Does this mean that API management as a product category is going to disappear? From Ron Miller on TechCrunch:
“This announcement puts AWS in direct competition with several companies which have been offering API management services for some time including Apigee,which went public last April, Mashery and others. Just because a big player like Amazon enters a particular market isn’t a guarantee it will succeed, but it has to making these other players a bit uncomfortable right about now.”
This is a formidable first release, AWS API Gateway will quickly become the default choice for a lot of AWS users.

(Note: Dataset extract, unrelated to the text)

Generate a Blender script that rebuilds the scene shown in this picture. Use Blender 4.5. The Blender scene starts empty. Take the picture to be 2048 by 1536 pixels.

But in its current form, AWS API Gateway looks more like a complement to the AWS platform than a competitive play for the independent API management market. It’s lacking some of the more advanced features that enterprise customers and large-scale SaaS providers need, like API packaging, monetization and developer portals. And its more interesting features are closely coupled with other AWS services like Lambda.
Kin Lane at API Evangelist writes:
“I will keep using Amazon, and will explore deploying APIs with the new AWS API Gateway. I know Amazon put a lot of thought into the features of this service, as well as the naming, but the concept of a gateway under-delivers for me. I understand as a large organization you have a lot of legacy resources to move forward, and gateway solutions are very appealing. The problem is it abstracts away a lot of the heavy lifting that you should be doing, and need to be in tune with.”
I totally agree with this sentiment. Hiding all manner of pastafarian spaghetti behind a RESTafarian facade doesn’t make for a manageable, harmonized service landscape. Interfaces need to be engineered for interoperability, and APIs can be as leaky as any other kind of abstraction.
So my sense is that Amazon wants to have a well-integrated solution for AWS customers that makes other parts of its platform even more useful. They don’t seem to be positioning API Gateway as the best general-purpose API management solution for everyone. At least not yet.